If you know the tree by the fruit it bears, then its understandable that many people are going to associate the word Evangelical with some unplesant and even unChristian things.

What concerns me as much as the reactionary politics of anger, is the reactionary politics of fear, and fear based practices-- a good example of which is the war in Iraq. If the issue had really been Saddam Hussein that could have been handled by means of special ops, to say the least.

No, what we are dealing with is a colossal over-reaction to our anger and fear, which is precisely the reaction terrorists want. The function of terrorism, since it can't muster a real war, is to strike terror into the hearts of one's large enemy hoping they will over-react, over-spend, and so waste their enormous resources in fruitless and pointless rearguard actions.

I can only imagine what would have happened if we spent all this money now wasted on the war on solving major global problems and root causes like poverty and ignorance through being a gracious and compassionate force for good. It certainly couldn't have turned out worst than this!



Elvis Elvisberg said...

Well, we certainly agree on that, Dr. Witherington. The politics of fear are always and everywhere a potentially dangerous force. If you focus only on the evil of your enemy-- and the enemy that we are facing is about as evil as can be imagined-- you can excuse away any of your own errors or flaws.

Here is one of the most chilling quotes I've come across in the past few years: "the people can always be brought to the bidding of the leaders. That is easy. All you have to do is tell them they are being attacked and denounce the pacifists for lack of patriotism and exposing the country to danger. It works the same way in any country." --Hermann Goring.

I'd just add that the domestic politics of anger play a role in enabling the foreign policy of fear.

That is, if you've already decided that your domestic political opponents are a bunch of evil deluded malevolent losers, and the head of your party goes out there and says that we should live in fear of an attack from Iraq... you're just not as inclined to give opposing arguments as fair a hearing.

Here's one conservative columnist's mea culpa for supporting the Iraq war-- but note that it's more of a hate letter to the left than an examination of the writer's own mistakes.

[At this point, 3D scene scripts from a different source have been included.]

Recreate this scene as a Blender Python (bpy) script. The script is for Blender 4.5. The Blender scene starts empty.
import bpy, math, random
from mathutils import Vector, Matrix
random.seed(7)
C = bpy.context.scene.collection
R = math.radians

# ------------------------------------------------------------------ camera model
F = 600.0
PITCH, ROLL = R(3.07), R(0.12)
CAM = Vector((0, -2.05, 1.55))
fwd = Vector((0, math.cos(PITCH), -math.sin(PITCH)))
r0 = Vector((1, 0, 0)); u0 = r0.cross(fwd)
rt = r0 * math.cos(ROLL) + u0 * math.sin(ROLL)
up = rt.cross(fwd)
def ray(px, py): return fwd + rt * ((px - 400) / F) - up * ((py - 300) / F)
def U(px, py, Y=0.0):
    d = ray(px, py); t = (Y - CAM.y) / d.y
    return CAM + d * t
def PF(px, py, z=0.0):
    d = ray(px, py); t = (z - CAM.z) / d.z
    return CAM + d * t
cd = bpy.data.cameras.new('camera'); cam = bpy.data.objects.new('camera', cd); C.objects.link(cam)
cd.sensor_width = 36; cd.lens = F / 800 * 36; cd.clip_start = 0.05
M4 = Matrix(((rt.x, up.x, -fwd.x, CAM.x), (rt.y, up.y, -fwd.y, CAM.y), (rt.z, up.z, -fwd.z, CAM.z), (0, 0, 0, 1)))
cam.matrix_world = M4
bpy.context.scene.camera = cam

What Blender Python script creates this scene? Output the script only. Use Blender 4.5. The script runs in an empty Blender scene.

Clearly, being part of the favored team in domestic politics was-- and remains-- a more important consideration to this writer, and many, many others, than actually looking at the arguments and making a rational, common-sense-based determination.

As to what we could better have done with the money... well, we're spending about, what, $8 billion per month in Iraq? Yeah, every person in America over age 12 could probably come up with at least a dozen better things to have done with our money.

lehall said...

A comment from the "other side". I grew up Christian and very closely tied to the democratic party. My grandparents were loyal members of the senior democrats, largely because democrats supported integration. I thought I had good Christian reasons to support democrats and felt totally alienated from the Religious Right (though sharing Christian commitments). I am now a seminarian at a liberal-leaning institution. I am no more comfortable with the Christian Coalition or religious right, but I have also lost hope in the political left. I have appreciated the work of Jim Wallis for a few years now. But I am concerned that in trying to bring political concern for poverty into the Christian consciousness and in reaction to the link between Christians and the Right, he has recently appeared too close to the Democrats. Is this a fair concern?

Eric Dondero said...

And ironically, many libertarians, especially those in the Libertarian Party, refuse to join the Republican Party for fear that it has been taken over by evagelical conservatives.

This "libertarian-Christian conservative" split is way over blown. There are so many areas where we libertarians have agreements with religious conservatives. School choice and rights of home schoolers for one. Gun rights for a number two. Tax cuts for married couples for a number three. I could go on.

Don't fall for the liberal media hype that the GOP coalition is falling apart.

I speak as a libertarian Republican. We must ALL UNITE against the greater threat of American liberalism AND fighting the Islamo-Fascists!

Eric at

rev mike said...

I recently read "American Theocracy" by Kevin Phillips. The book is tendentious, long, and worthwhile.

Phillips is a northeastern, secular Republican best known for writing "The Emerging Republican Majority" in the Nixon era, in which he accurately predicted Republican expansion in the south.

Phillips decries what he perceives as excessive evangelical/fundamentalist influence in the Republican party, and sees this influence as ultimately reducing the Republicans to a minority party.

He accuses evangelicals of being so preoccupied with millenialist concerns that they have neglected the present realities of poverty and the environment. He is no fan at all of Tim La Haye.

He also criticizes current Republican leadership for ruinous deficit spending, overextended delusions of empire, and corrupt pursuit of the interests of Big Oil.

In all of these areas, millenialism, deficits, and ambitions of empire, he compares the U.S. with other failed empires of the past: Rome, Spain, Britain, and the Hapsburgs.

He frequently returns to the Terri Schiavo episode as an exemplar of evangelical religion run amok.

As controversial (and tedious) as this book may be, it comes from an author who has a remarkable track record of political prediction over the last thirty years.

The book is all the more remarkable in that it was published before the 2006 election, whose outcome the book accurately foresaw.

Anonymous said...

Matthew 25:41-46 is where the Biblical mandate to feed the poor, care for the marginalized, and clothe the needy comes from. I find it odd that there are conservative Christians who are not aware of the basic tenants of their religion.

Unknown said...

The Evangelical Republican Party (ERP) has thrown the traditional conservative Republican Party down the path of destruction, and is to blame for the resurgence of the Democratic successes. The Evangelical Christians are also to blame for the historic mess we are in today and their tax-exempt status should be denied. My dear, great country is dissolving before me and it is they who have destroyed it. Remove them from the political powers of Washington and let's begin to rebuild our wonderful country once again.